“Screens and Streams”: Films and Music Online
31 Mar 2020

AFAC’s mission to support independent Arab filmmakers and promote their works, in view of instigating engagement with audiences of the Arab region, has been translated on the ground these past years with annual film grants and the AFAC Film Week. AFAC Film Weeks have been taking place yearly since 2014 touring different Arab cities - Beirut, Cairo and Minya, Tunis and Carthage, Tangier, Algiers and Béjaïa, Khartoum, and Dubai- and showcasing, for every edition, a rich selection of AFAC-supported films, often than not in the presence of the director him/herself, thereby opening up a critical dialogue and enriching the cinematic experience.

In light of the present unprecedented situation worldwide, and inspired by other initiatives by filmmakers and film institutions in the Arab region and beyond, AFAC is launching “Screens and Streams”, a program of AFAC-supported film and music works, virtual this time, in view of maximizing reach and circumventing limitations to physical cultural broadcasting dictated by confinement and social distancing. With “Screens and Streams”, AFAC will render a wide selection of Arab independent films- produced between 2011 and 2016- available online, for free, for a period of up to 7 days.

“Screens and Streams” also proposes playlists on Anghami and Spotify, composed of compilations of twenty AFAC-supported music tracks from ten albums. The selection varies in styles, featuring The Great Departed – La Bombe; Asifeh – Datura; Donna Khalife – Hope is the Thing with Feathers; Othman El Kheloufi – Zid Zid (When Light Takes You on a Motorbike); Mafar – Visa; Layale Chaker – Inner Rhyme; Youssra El Hawary – No’oum Nasyeen; Hussam Aliwat – Born Now; Sary and Ayad Khalife – Soobia; and Emel Mathlouthi – Ensen.

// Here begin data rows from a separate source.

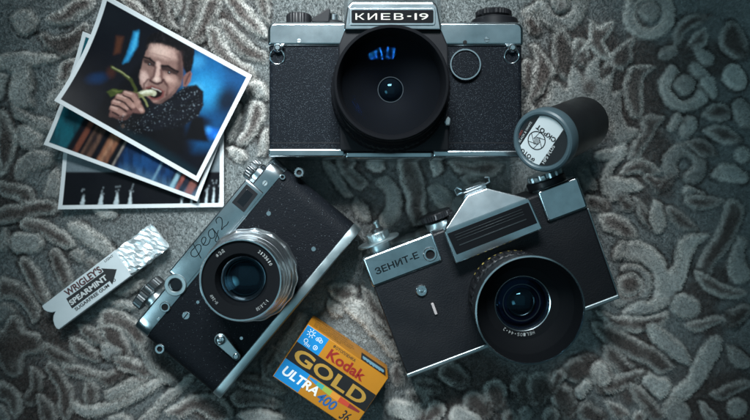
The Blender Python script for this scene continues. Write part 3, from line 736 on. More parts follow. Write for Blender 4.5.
# small fittings on the leather
for px, py, r_, mt in ((186, 315.5, 4.2, CHROME), (198, 302, 1.9, CHROME), (268.7, 213.5, 2.6, CHROME), (313.6, 249, 2.6, CHROME), (241.5, 338, 1.9, CHROME)):
    o = screw(f, px, py, ZF, r_, mt, slot=r_ > 3)
def eyelet(t, px, py, z, rpx, zb):
    c = t.L(px, py, z); r = rpx * t.mm(z)
    m = MB(); m.lathe([(r, zb), (r, z - .4), (r * .85, z), (r * .55, z), (r * .48, z - .3), (r * .45, z - 1.6)], (*c, 0), seg=40)
    o = m.build('strap_eyelet', CHROME, t)
    m = MB(); m.lathe([(r * .47, z - 1.5), (r * .47, z - 1.1)], (*c, 0), seg=24); m.build('eyelet_hole', HOLE, o)
eyelet(f, 299, 172.5, ZF + 1.5, 5.0, ZF - 6); eyelet(f, 159.5, 349, ZF - 1, 5.2, ZF - 12); eyelet(f, 282.5, 177.0, ZF + .9, 3.0, ZF - 3)
# self timer lever
a = f.L(220.3, 339.8, ZF + 2.4); b = f.L(236, 356.2, ZF + 2.4); ra = 6.3 * mmf; rb = 4.2 * mmf
pts = []
d = (Vector(b) - Vector(a)).normalized(); base = math.atan2(d.y, d.x)
for i in range(25): t = base + R(90) + R(180) * i / 24; pts.append((a[0] + ra * math.cos(t), a[1] + ra * math.sin(t)))
for i in range(17): t = base - R(90) + R(180) * i / 16; pts.append((b[0] + rb * math.cos(t), b[1] + rb * math.sin(t)))
m = MB(); m.slab(pts, ZF, ZF + 2.2, .5); fl = m.build('timer_lever', DULL, f)
m = MB(); m.lathe([(ra * .82, ZF + 2), (ra * .82, ZF + 3.2, 1), (ra * .6, ZF + 3.6), (ra * .45, ZF + 3.2), (ra * .2, ZF + 3.5)], (*a, 0), seg=48, knurl=(20, .15)); m.build('lever_hub', CHROME, fl)
m = MB(); m.lathe([(rb * .75, ZF + 2), (rb * .75, ZF + 3.0), (rb * .5, ZF + 3.3)], (*b, 0), seg=32); m.build('lever_tip', CHROME, fl)
# wind and rewind knobs (axes along the camera's height)
def fknob(px, py, zc, prof, material, name, knurl=None, y0=ye, parent=None, seg=96):
    x = f.L(px, py, zc + 4)[0]
    m = MB(); m.lathe(prof, (x, y0, zc), 'Y', seg, knurl); return m.build(name, material, parent or f)
wk = fknob(150, 296, 16, [(7.6, -1), (7.6, 1.6), (6.4, 2.0), (6.4, 4.4), (7.4, 4.8)], ALU, 'wind_knob')
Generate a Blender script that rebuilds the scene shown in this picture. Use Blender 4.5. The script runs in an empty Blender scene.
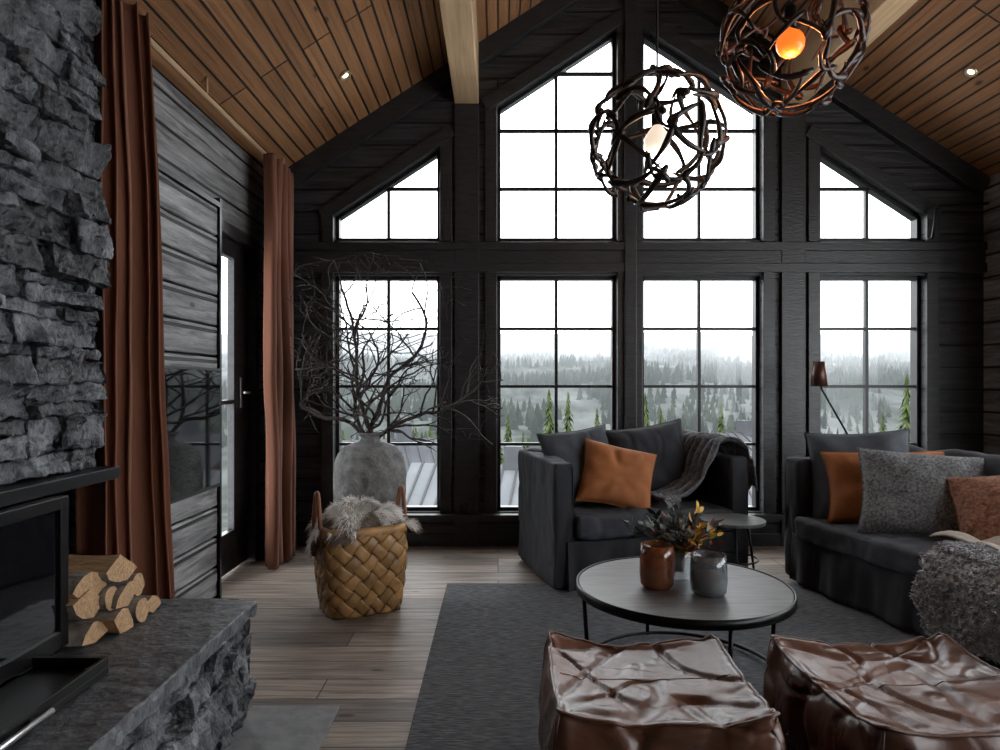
import bpy, bmesh, math, random
from mathutils import Vector, Matrix, noise
random.seed(7)
sc=bpy.context.scene
COL=sc.collection
F=667.0; HC=1.35; D=5.55
def pw(x,y,Y=D):
    return ((x-498)*Y/F, HC+(383-y)*Y/F)
def nz(p,s,o=0.0):
    return noise.noise(Vector((p[0]*s+o,p[1]*s+o*1.7,p[2]*s-o)))
def fr(p,s,o=0.0,H=1.0,oc=4):
    return noise.fractal(Vector((p[0]*s+o,p[1]*s+o*1.7,p[2]*s-o)),H,2.0,oc)

# ---------------------------------------------------------------- materials
def newmat(name):
    m=bpy.data.materials.new(name); m.use_nodes=True
    nt=m.node_tree; b=nt.nodes['Principled BSDF']
    return m,nt,b
def lk(nt,a,b): nt.links.new(a,b)
def mat(name,c1,c2=None,rough=0.6,metal=0.0,scale=8.0,stretch=(1,1,1),bump=0.0,bscale=None,bdist=0.01,detail=6,spec=None,sheen=0.0,emit=None,es=0.0,lo=0.3,hi=0.7,island=0.0,rvar=0.0):
    m,nt,b=newmat(name)
    b.inputs['Roughness'].default_value=rough
    b.inputs['Metallic'].default_value=metal
    if spec is not None: b.inputs['Specular IOR Level'].default_value=spec
    if sheen: b.inputs['Sheen Weight'].default_value=sheen; b.inputs['Sheen Roughness'].default_value=0.5
    b.inputs['Base Color'].default_value=(*c1,1)
    tc=nt.nodes.new('ShaderNodeTexCoord'); mp=nt.nodes.new('ShaderNodeMapping')
    mp.inputs['Scale'].default_value=stretch
    lk(nt,tc.outputs['Object'],mp.inputs['Vector'])
    if c2 is not None:
        n=nt.nodes.new('ShaderNodeTexNoise'); n.inputs['Scale'].default_value=scale; n.inputs['Detail'].default_value=detail
        r=nt.nodes.new('ShaderNodeValToRGB'); r.color_ramp.elements[0].position=lo; r.color_ramp.elements[1].position=hi
        r.color_ramp.elements[0].color=(*c1,1); r.color_ramp.elements[1].color=(*c2,1)
        lk(nt,mp.outputs[0],n.inputs['Vector']); lk(nt,n.outputs['Fac'],r.inputs['Fac'])
        out=r.outputs['Color']
        if rvar:
            mv=nt.nodes.new('ShaderNodeMapRange'); mv.inputs['From Min'].default_value=0.3; mv.inputs['From Max'].default_value=0.7
            mv.inputs['To Min'].default_value=rough-rvar; mv.inputs['To Max'].default_value=rough+rvar
            lk(nt,n.outputs['Fac'],mv.inputs['Value']); lk(nt,mv.outputs[0],b.inputs['Roughness'])
        if island:
            ge=nt.nodes.new('ShaderNodeNewGeometry'); mr=nt.nodes.new('ShaderNodeMapRange')
            mr.inputs['To Min'].default_value=1-island; mr.inputs['To Max'].default_value=1+island
            lk(nt,ge.outputs['Random Per Island'],mr.inputs['Value'])
            vm=nt.nodes.new('ShaderNodeVectorMath'); vm.operation='SCALE'
            lk(nt,out,vm.inputs[0]); lk(nt,mr.outputs[0],vm.inputs['Scale']); out=vm.outputs[0]
        lk(nt,out,b.inputs['Base Color'])
    if bump:
        n2=nt.nodes.new('ShaderNodeTexNoise'); n2.inputs['Scale'].default_value=bscale or scale*3; n2.inputs['Detail'].default_value=detail
        bp=nt.nodes.new('ShaderNodeBump'); bp.inputs['Strength'].default_value=bump; bp.inputs['Distance'].default_value=bdist
        lk(nt,mp.outputs[0],n2.inputs['Vector']); lk(nt,n2.outputs['Fac'],bp.inputs['Height']); lk(nt,bp.outputs[0],b.inputs['Normal'])
    if emit: 
        b.inputs['Emission Color'].default_value=(*emit,1); b.inputs['Emission Strength'].default_value=es
    return m
def plank(name,al,ac,width,length,c1,c2,groove=0.006,rough=0.6,gs=(1.5,30),bump=0.4,knots=False,grain=0.35,spec=0.4,gdark=0.25):
    m,nt,b=newmat(name)
    b.inputs['Roughness'].default_value=rough; b.inputs['Specular IOR Level'].default_value=spec
    tc=nt.nodes.new('ShaderNodeTexCoord'); sp=nt.nodes.new('ShaderNodeSeparateXYZ'); lk(nt,tc.outputs['Object'],sp.inputs[0])
    cb=nt.nodes.new('ShaderNodeCombineXYZ')
    lk(nt,sp.outputs['XYZ'.index(al)],cb.inputs[0]); lk(nt,sp.outputs['XYZ'.index(ac)],cb.inputs[1])
    br=nt.nodes.new('ShaderNodeTexBrick'); br.offset=0.37; br.offset_frequency=3
    br.inputs['Scale'].default_value=1; br.inputs['Brick Width'].default_value=length; br.inputs['Row Height'].default_value=width
    br.inputs['Mortar Size'].default_value=groove; br.inputs['Mortar Smooth'].default_value=0.3; br.inputs['Bias'].default_value=0
    br.inputs['Color1'].default_value=(*c1,1); br.inputs['Color2'].default_value=(*c2,1)
    br.inputs['Mortar'].default_value=(*[v*gdark for v in c2],1)
    lk(nt,cb.outputs[0],br.inputs['Vector'])
    mp=nt.nodes.new('ShaderNodeMapping'); mp.inputs['Scale'].default_value=(gs[0],gs[1],1)
    lk(nt,cb.outputs[0],mp.inputs['Vector'])
    n=nt.nodes.new('ShaderNodeTexNoise'); n.inputs['Scale'].default_value=1.5; n.inputs['Detail'].default_value=8; n.inputs['Roughness'].default_value=0.65; n.inputs['Distortion'].default_value=0.6
    lk(nt,mp.outputs[0],n.inputs['Vector'])
    rp=nt.nodes.new('ShaderNodeValToRGB'); rp.color_ramp.elements[0].position=0.3; rp.color_ramp.elements[1].position=0.7
    g0=1-grain; rp.color_ramp.elements[0].color=(g0,g0,g0,1); rp.color_ramp.elements[1].color=(1+grain,1+grain,1+grain,1)
    lk(nt,n.outputs['Fac'],rp.inputs['Fac'])
    mx=nt.nodes.new('ShaderNodeMix'); mx.data_type='RGBA'; mx.blend_type='MULTIPLY'; mx.inputs[0].default_value=1
    lk(nt,br.outputs['Color'],mx.inputs[6]); lk(nt,rp.outputs['Color'],mx.inputs[7])
    out=mx.outputs[2]
    if knots:
        mpk=nt.nodes.new('ShaderNodeMapping'); mpk.inputs['Scale'].default_value=(2.2,5.5,1); lk(nt,cb.outputs[0],mpk.inputs['Vector'])
        vo=nt.nodes.new('ShaderNodeTexVoronoi'); vo.inputs['Scale'].default_value=1.0; lk(nt,mpk.outputs[0],vo.inputs['Vector'])
        kr=nt.nodes.new('ShaderNodeValToRGB'); kr.color_ramp.elements[0].position=0.05; kr.color_ramp.elements[1].position=0.10
        kr.color_ramp.elements[0].color=(0.3,0.22,0.18,1); kr.color_ramp.elements[1].color=(1,1,1,1)
        lk(nt,vo.outputs['Distance'],kr.inputs['Fac'])
        mk=nt.nodes.new('ShaderNodeMix'); mk.data_type='RGBA'; mk.blend_type='MULTIPLY'; mk.inputs[0].default_value=1
        lk(nt,out,mk.inputs[6]); lk(nt,kr.outputs['Color'],mk.inputs[7]); out=mk.outputs[2]
    lk(nt,out,b.inputs['Base Color'])
    ma=nt.nodes.new('ShaderNodeMath'); ma.operation='MULTIPLY_ADD'; ma.inputs[1].default_value=-1.0
    lk(nt,br.outputs['Fac'],ma.inputs[0])
    m2=nt.nodes.new('ShaderNodeMath'); m2.operation='MULTIPLY'; m2.inputs[1].default_value=0.4; lk(nt,n.outputs['Fac'],m2.inputs[0])
    lk(nt,m2.outputs[0],ma.inputs[2])
    bp=nt.nodes.new('ShaderNodeBump'); bp.inputs['Strength'].default_value=bump; bp.inputs['Distance'].default_value=0.02
    lk(nt,ma.outputs[0],bp.inputs['Height']); lk(nt,bp.outputs[0],b.inputs['Normal'])
    return m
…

“Screens and Streams” Film Program | Week 1: April 2-8

And on a Different Note (2015)
Directed by Mohammad Shawky Hassan
And on a Different Note is a navigation of an attempt to carve out a personal space amid an inescapable sonic shield created primarily by prime-time political talk shows with their indistinguishable, absurd and at times undecipherable rhetoric/ noises. Equally repulsive and addictive, these noises travel across geographies gradually constituting an integral part of a self-created map of exile.
WATCH HERE

The Three Disappearances of Soad Hosni (2011)
Directed by Rania Stephan
The Three Disappearances of Soad Hosni is a rapturous elegy to a rich and versatile era of film production in Egypt which has lapsed today, through the work of one of its most revered actresses and stars: Soad Hosni, who from the early 1960s into the 90s, embodied the modern Arab woman in her complexity and paradoxes. Pieced exclusively from VHS footage of Egyptian films starring Soad Hosni, The Three Disappearances of Soad Hosni is constructed as a tragedy in three acts where the actress tells her dreamed life story in the first person singular. The re-use of fiction, the most compelling register of her work and body over the years, ultimately becomes the closest to a documentary about her life and work. The coarse and scratched visuals are an ode to the VHS tape that revolutionized the wide dissemination of film for home and personal use.
WATCH HERE

Underground/On the Surface (2013)
Directed by Salma El Tarzi
Oka, Ortega, and Wezza are three festival stars. However, success as they perceive it, evades them, as they fail to meet the approval of the upper crust of society. They are torn between their desire to be accepted by the top echelon and their wish to rebel against mainstream values, to create a truly revolutionary underground music genre.
WATCH HERE

Silence (2016)
Directed by Chadi Aoun
In a fanatic dictatorship, modern dance is the secret code of the silent resistance. At out-of-the-way places in town, young people celebrate the hidden joy of life with their bodies, to cope with the terror they experienced. SAMT(silence) is an introduction to a dysfunctional society about to implode.
WATCH HERE

Waves (2013)
Directed by Ahmed Nour
Using an artistic combination of documentary footage, archive images, animation scenes, animated characters representing the family members of the filmmaker, and his own voice-over, the director tells the story of himself and of his generation, born with the birth of Mubarak's rule in the early 80s of last century, and of his forgotten home city, Suez, the famous city of the Suez canal that triggered the revolution to the extent of becoming known as “The flame of the Egyptian revolution”.